Surtout dans un secteur où, tous les ans depuis 1968, on observe de longs arrêts de travail, une question de fond se pose : la grève d'Usinor est-elle liée à la dépression de ce secteur ou est-elle le résultat d'une fièvre locale croissante depuis des années, conséquence de conflits mal résolus ? Les grévistes, qui contestent la réalité de la crise et mettent en avant les profits réalisés par Usinor en 1974, retiennent naturellement la seconde hypothèse, que tendrait à vérifier la rapidité avec laquelle la grève s'est étendue à l'ensemble de l'usine autour de la défense de l'emploi et d'une revendication unifiante : les 250 F de plus par mois.

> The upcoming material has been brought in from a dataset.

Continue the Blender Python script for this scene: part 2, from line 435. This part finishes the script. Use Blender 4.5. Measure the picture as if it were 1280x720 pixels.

En revanche, à Usinor-Denain et dans la sidérurgie lorraine, où l'activité est plus ralentie, la solidarité passe mal. La direction ne nie pas que l'année 1974 ait été bonne, mais fait remarquer que les salariés en ont aussi profité (+ 22 % d'augmentation).

Grâce aux efforts de l'inspection départementale du Travail, le climat finalement se détend. Le conflit, cependant, aura été révélateur à la fois de la dégradation d'une situation locale et du refus des travailleurs de faire les frais d'un chômage conjoncturel d'autant plus ressenti que les salaires sont plus bas. Quand le terrain est miné à l'avance, comme à Usinor-Dunkerque, la moindre étincelle peut provoquer l'explosion.

Politique contractuelle

Apparemment, les conflits n'ont pas empêché des négociations de se poursuivre dans le secteur public et entre le CNPF et les syndicats. Reste que peut-être la politique contractuelle est minée de l'intérieur et ne fait que se survivre.

Secteur public

Il n'y a pas eu de changement dans la politique contractuelle : elle continue. Mais c'est le fait que les conventions soient renouvelées en 1975 (des observateurs, déjà l'an passé, en prédisaient la fin) qui constitue un événement. La signature des conventions salariales de la Fonction publique, de la RATP, de la SNCF, de Renault et d'Air France intervient la même semaine. La surprise la plus grande aura été sans doute la conclusion de la convention de la SNCF, signée par cinq organisations syndicales contre trois seulement en 1974.

Pas de changement notable dans le contenu de ces contrats, qui intéressent environ 3 500 000 salariés de l'État et des entreprises nationalisées. Ils comportent tous des clauses de garantie de progression du pouvoir d'achat (moyenne minimale de 2 %). Le fait nouveau est que le gouvernement a imposé la ligne Chirac, à savoir que l'effort principal se porte sur les bas salaires. Dans la Fonction publique, le salaire minimal à l'embauche sera, au 1er juillet 1975, de 1 696 F (la CGT et la CFDT réclamaient 1 700 F), et 100 000 petits fonctionnaires recevront des augmentations mensuelles (en plus de celles résultant du coût de la vie) variant de 180 à 200 F.

Il n'est pas facile d'évaluer le contenu réel des accords, les directions d'entreprise et les syndicats observant souvent une discrétion qui tend à minimiser l'importance des résultats acquis. C'est ainsi que pour l'un de ces contrats, celui de la SNCF, alors qu'il est dit officiellement que la progression du pouvoir d'achat est d'environ 2 %, une organisation non signataire affirme qu'il sera en 1975 de 3,5 % contre 2,3 % en 1974.

Pour le gouvernement, ce n'est pourtant qu'un demi-succès. La pérennité du système inauguré en 1969 n'est assurée que grâce au concours d'organisations comme FO, la CFTC, les syndicats autonomes et la Fédération de l'Éducation nationale. Si certaines d'entre elles bénéficient de positions de forces sectorielles (FO chez les fonctionnaires, la FEN chez les enseignants), ces organisations n'en sont pas moins minoritaires dans le monde salarié pris dans son ensemble.

Secteur privé

L'habitude est maintenant bien prise de la négociation permanente au sommet : pratiquement, une ou plusieurs négociations sont toujours en cours. Tandis que la négociation sur les conditions de travail ouverte en février 1973 se poursuit jusqu'en mars 1975, une deuxième série de discussions s'engage à la rentrée sur les garanties contre le chômage et se conclut dès le 14 octobre 1974.